In "Top Chef" tradition, the chefs pulled knives to have former chef'testants come back to be their sous chefs, one chef to help prep and another to help the day of the competition.

And in another "Top Chef" tradition - the twist - the chefs had to prepare a favorite childhood dish inspired by their moms, after Gillespie's and the Voltaggios'' mothers made a surprise visit.

"It's heart wrenching at times," said Bryan and Michael's mother. "You want them to both do well, but ultimately there's only one winner."

Compared with previous seasons, there weren't as many negative comments from the judges during the elimination rounds.

As each course was laid out (the first-course guests included the chefs' moms), it was hard to guess which would be the first chef eliminated.

In the challenges leading into the episode, the chefs were pretty close in wins. Michael Voltaggio won two quickfire challenges, while Bryan didn't win any. In elimination challenges, Michael won three; Bryan won four.

Ultimately, it was a chewy matsutake mushroom in course two and a pork dish in the third course that sent Gillespie home.

Both of the Voltaggio brothers were criticized for some of their dishes. Bryan was told his dishes were underseasoned. Michael's dessert was dry and overcooked.

But for the judges it came down to Michael not playing it safe in the kitchen when it came to the dishes he served up.

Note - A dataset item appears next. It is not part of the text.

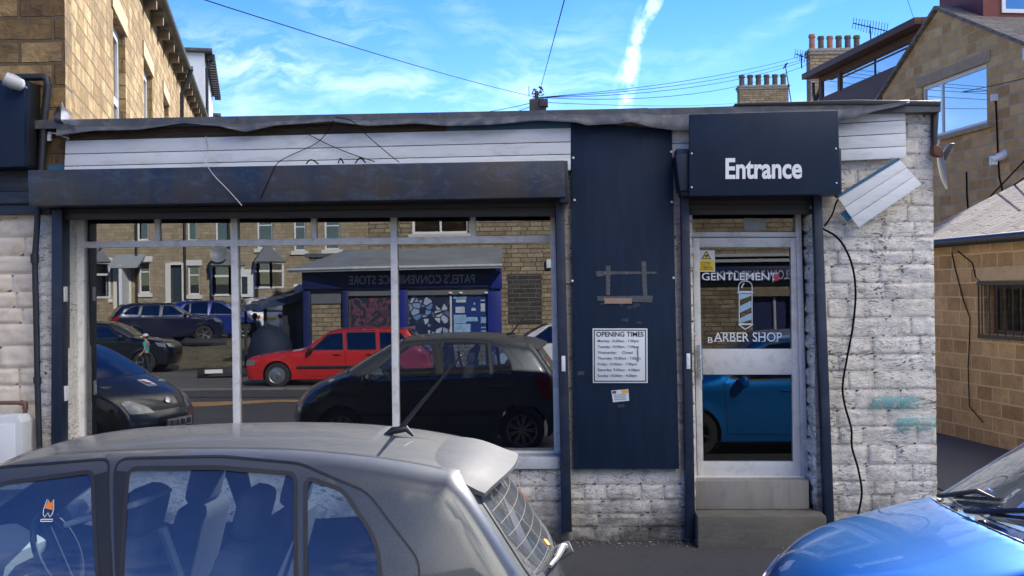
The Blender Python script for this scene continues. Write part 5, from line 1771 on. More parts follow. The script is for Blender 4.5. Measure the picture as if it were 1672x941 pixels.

"I just don't want Bryan to be Top Chef," said the ever-competitive Michael Voltaggio before the judges rendered their decision.

He got his wish.

In addition to the title and bragging rights, Voltaggio won a feature in Food and Wine magazine, $100,000 worth of Macy's merchandise, a showcase at Food and Wine Classic in Aspen, Colo., and $125,000 from Glad to further his culinary dreams.